((

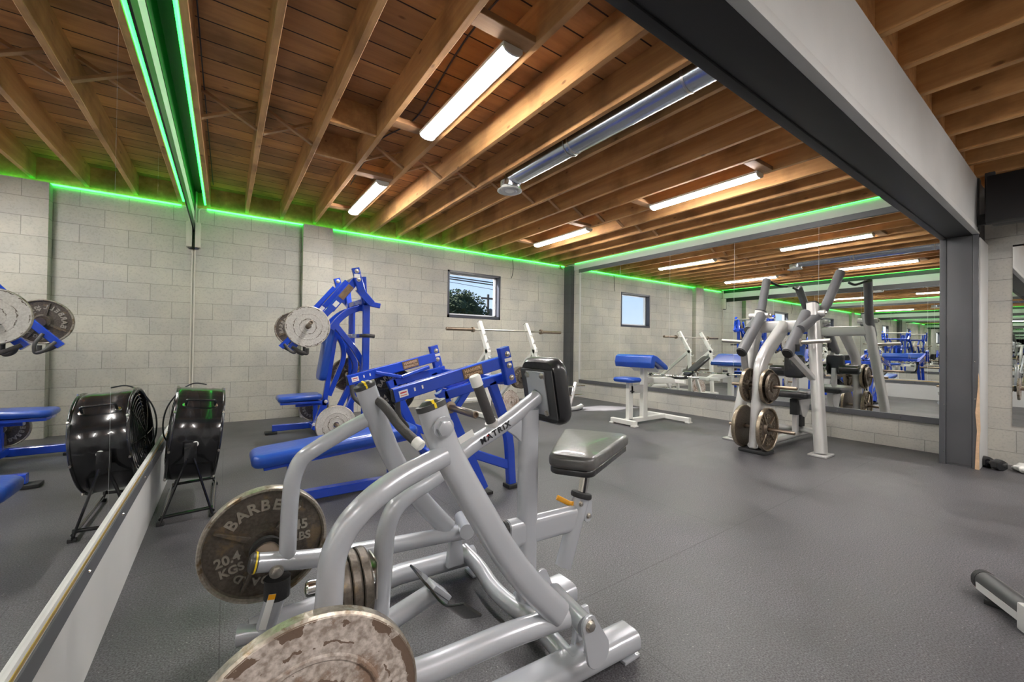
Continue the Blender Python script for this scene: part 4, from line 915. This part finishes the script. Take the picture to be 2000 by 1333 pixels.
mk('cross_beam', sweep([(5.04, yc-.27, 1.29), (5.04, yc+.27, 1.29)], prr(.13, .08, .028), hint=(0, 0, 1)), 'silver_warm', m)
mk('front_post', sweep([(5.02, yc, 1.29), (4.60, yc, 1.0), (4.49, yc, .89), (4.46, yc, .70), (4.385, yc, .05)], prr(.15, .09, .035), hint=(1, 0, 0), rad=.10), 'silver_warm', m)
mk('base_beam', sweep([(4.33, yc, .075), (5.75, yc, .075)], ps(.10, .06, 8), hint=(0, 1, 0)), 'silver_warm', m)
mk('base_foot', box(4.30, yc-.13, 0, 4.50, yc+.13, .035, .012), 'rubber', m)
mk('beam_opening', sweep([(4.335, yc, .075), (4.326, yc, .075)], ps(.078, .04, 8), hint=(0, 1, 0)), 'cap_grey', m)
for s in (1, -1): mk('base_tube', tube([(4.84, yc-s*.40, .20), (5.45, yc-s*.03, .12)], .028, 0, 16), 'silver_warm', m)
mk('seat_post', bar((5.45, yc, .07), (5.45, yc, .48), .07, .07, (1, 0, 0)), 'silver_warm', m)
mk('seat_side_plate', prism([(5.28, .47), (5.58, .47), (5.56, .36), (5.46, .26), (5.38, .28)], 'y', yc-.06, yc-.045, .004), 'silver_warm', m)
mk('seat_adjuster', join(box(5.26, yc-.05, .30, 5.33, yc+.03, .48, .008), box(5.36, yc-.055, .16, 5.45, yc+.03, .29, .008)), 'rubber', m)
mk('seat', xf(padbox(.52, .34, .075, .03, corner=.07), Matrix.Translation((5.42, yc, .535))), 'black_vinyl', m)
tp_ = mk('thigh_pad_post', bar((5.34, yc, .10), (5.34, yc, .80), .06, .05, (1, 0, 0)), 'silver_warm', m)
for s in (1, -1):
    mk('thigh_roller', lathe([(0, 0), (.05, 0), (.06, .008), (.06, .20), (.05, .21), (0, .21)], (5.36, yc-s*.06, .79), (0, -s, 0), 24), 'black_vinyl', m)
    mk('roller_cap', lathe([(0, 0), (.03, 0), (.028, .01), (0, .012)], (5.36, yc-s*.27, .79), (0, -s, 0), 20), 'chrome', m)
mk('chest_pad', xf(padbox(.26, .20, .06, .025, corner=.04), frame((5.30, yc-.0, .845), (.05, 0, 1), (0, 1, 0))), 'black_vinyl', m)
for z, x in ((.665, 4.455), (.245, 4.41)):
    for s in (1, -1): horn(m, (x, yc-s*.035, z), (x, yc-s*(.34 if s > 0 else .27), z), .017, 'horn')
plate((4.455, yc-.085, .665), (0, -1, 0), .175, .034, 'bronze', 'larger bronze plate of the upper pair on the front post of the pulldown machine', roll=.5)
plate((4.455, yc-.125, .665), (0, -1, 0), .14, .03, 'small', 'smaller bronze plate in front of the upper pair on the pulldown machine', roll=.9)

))

**Given task**: Your task is an exact transcription of all the data, minus the pictures.

**Response**:
Continue the Blender Python script for this scene: part 4, from line 915. This part finishes the script. Take the picture to be 2000 by 1333 pixels.
mk('cross_beam', sweep([(5.04, yc-.27, 1.29), (5.04, yc+.27, 1.29)], prr(.13, .08, .028), hint=(0, 0, 1)), 'silver_warm', m)
mk('front_post', sweep([(5.02, yc, 1.29), (4.60, yc, 1.0), (4.49, yc, .89), (4.46, yc, .70), (4.385, yc, .05)], prr(.15, .09, .035), hint=(1, 0, 0), rad=.10), 'silver_warm', m)
mk('base_beam', sweep([(4.33, yc, .075), (5.75, yc, .075)], ps(.10, .06, 8), hint=(0, 1, 0)), 'silver_warm', m)
mk('base_foot', box(4.30, yc-.13, 0, 4.50, yc+.13, .035, .012), 'rubber', m)
mk('beam_opening', sweep([(4.335, yc, .075), (4.326, yc, .075)], ps(.078, .04, 8), hint=(0, 1, 0)), 'cap_grey', m)
for s in (1, -1): mk('base_tube', tube([(4.84, yc-s*.40, .20), (5.45, yc-s*.03, .12)], .028, 0, 16), 'silver_warm', m)
mk('seat_post', bar((5.45, yc, .07), (5.45, yc, .48), .07, .07, (1, 0, 0)), 'silver_warm', m)
mk('seat_side_plate', prism([(5.28, .47), (5.58, .47), (5.56, .36), (5.46, .26), (5.38, .28)], 'y', yc-.06, yc-.045, .004), 'silver_warm', m)
mk('seat_adjuster', join(box(5.26, yc-.05, .30, 5.33, yc+.03, .48, .008), box(5.36, yc-.055, .16, 5.45, yc+.03, .29, .008)), 'rubber', m)
mk('seat', xf(padbox(.52, .34, .075, .03, corner=.07), Matrix.Translation((5.42, yc, .535))), 'black_vinyl', m)
tp_ = mk('thigh_pad_post', bar((5.34, yc, .10), (5.34, yc, .80), .06, .05, (1, 0, 0)), 'silver_warm', m)
for s in (1, -1):
    mk('thigh_roller', lathe([(0, 0), (.05, 0), (.06, .008), (.06, .20), (.05, .21), (0, .21)], (5.36, yc-s*.06, .79), (0, -s, 0), 24), 'black_vinyl', m)
    mk('roller_cap', lathe([(0, 0), (.03, 0), (.028, .01), (0, .012)], (5.36, yc-s*.27, .79), (0, -s, 0), 20), 'chrome', m)
mk('chest_pad', xf(padbox(.26, .20, .06, .025, corner=.04), frame((5.30, yc-.0, .845), (.05, 0, 1), (0, 1, 0))), 'black_vinyl', m)
for z, x in ((.665, 4.455), (.245, 4.41)):
    for s in (1, -1): horn(m, (x, yc-s*.035, z), (x, yc-s*(.34 if s > 0 else .27), z), .017, 'horn')
plate((4.455, yc-.085, .665), (0, -1, 0), .175, .034, 'bronze', 'larger bronze plate of the upper pair on the front post of the pulldown machine', roll=.5)
plate((4.455, yc-.125, .665), (0, -1, 0), .14, .03, 'small', 'smaller bronze plate in front of the upper pair on the pulldown machine', roll=.9)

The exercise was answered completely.